“Ho messo i cartelli subito dopo Ferragosto, sono riuscito a prendere solo quattro persone, due delle quali sono andate via”. Angelo Pattini, titolare delle omonime panetterie a Milano, parla con il realismo di chi è abituato a lavorare. Da più di due mesi sulla porta dei suoi cinque negozi si legge: “Cercasi baristi, panettieri, pasticceri, commesse, cassiere e addetti alle pulizie”. La ricerca, però, non è andata bene. “Ci serve personale da assumere a tempo pieno, con contratto regolare – spiega – ma spesso è proprio questo il problema”.
L’offerta è chiara: otto ore di lavoro al giorno e uno stipendio che, a seconda della mansione, oscilla tra 1.200 e 1.400 euro netti. La disoccupazione italiana a livelli altissimi e le cinque persone in un’ora entrate in negozio per chiedere informazioni sul lavoro, lasciano supporre che non sia difficile trovare dipendenti. Ma non è così. “Di curriculum ne sono arrivati tanti, – racconta Pattini scorrendo i fogli – abbiamo fatto colloqui e attivato diversi periodi di prova, ma non siamo riusciti a prendere quasi nessuno”.
Pattini sfoglia i curriculum ricevuti
Il 70 per cento dei candidati, spiega, è composto da stranieri e spesso dobbiamo scartarli. “Non si tratta di razzismo: la metà dei miei dipendenti è straniera, ma per questo lavoro servono esperienza e familiarità con la professione. Gli egiziani, ad esempio, sono maestri nella panificazione e anche i sudamericani lavorano bene, perché hanno tradizioni alimentari simili alle nostre”. Il problema, quindi, sembra essere nel 30 per cento di italiani. “Un barista di 55 anni – racconta Pattini – dopo il mese di prova se n’è andato perché preferisce continuare a prendere la disoccupazione e fare qualche lavoretto. Una candidata ci ha avvertito che sarebbe venuta da noi se non le avessero concesso gli ammortizzatori sociali: non si è presentata”.
La pasticceria di corso Garibaldi
Pattini aggiunge ancora: “I voucher per noi erano perfetti, il personale era in regola e lavorava per le ore necessarie e nei momenti di maggior bisogno.

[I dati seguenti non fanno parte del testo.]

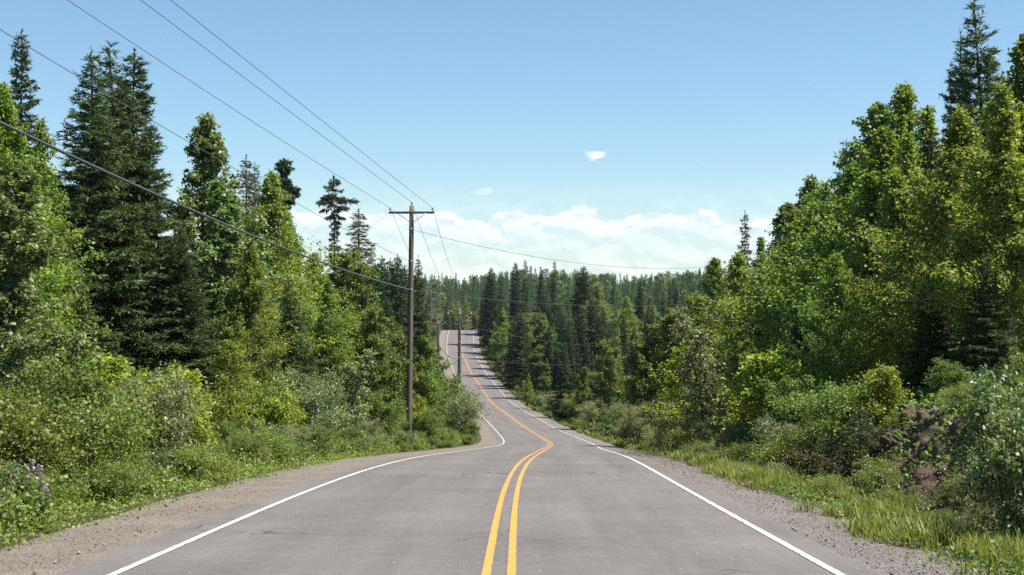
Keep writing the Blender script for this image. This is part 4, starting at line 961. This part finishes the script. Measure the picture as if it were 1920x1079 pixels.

Varie casalinghe, per esempio, lavoravano tre ore al mattino, dopo aver lasciato i figli a scuola”. L’altra questione riguarda i giovani. “I ragazzi – continua il titolare delle panetterie – stanno con noi qualche mese, poi chiedono lettere di referenze e vanno a lavorare all’estero. L’anno scorso è successo quattro volte”. All’estero,
infatti, l’arte della panificazione e della pasticceria italiana ha successo: “Lo vediamo dai turisti che vengono qui in negozio, apprezzano i prodotti tradizionali”. Da aprile, racconta, gli affari sono aumentati, “piace la nostra volontà di rimanere una bottega, producendo tutto quello che vendiamo e sfornando pane fresco ad ogni ora del giorno”. Paradossalmente, però, nessuno vuole entrare a far parte di questa tradizione che piace a tutti.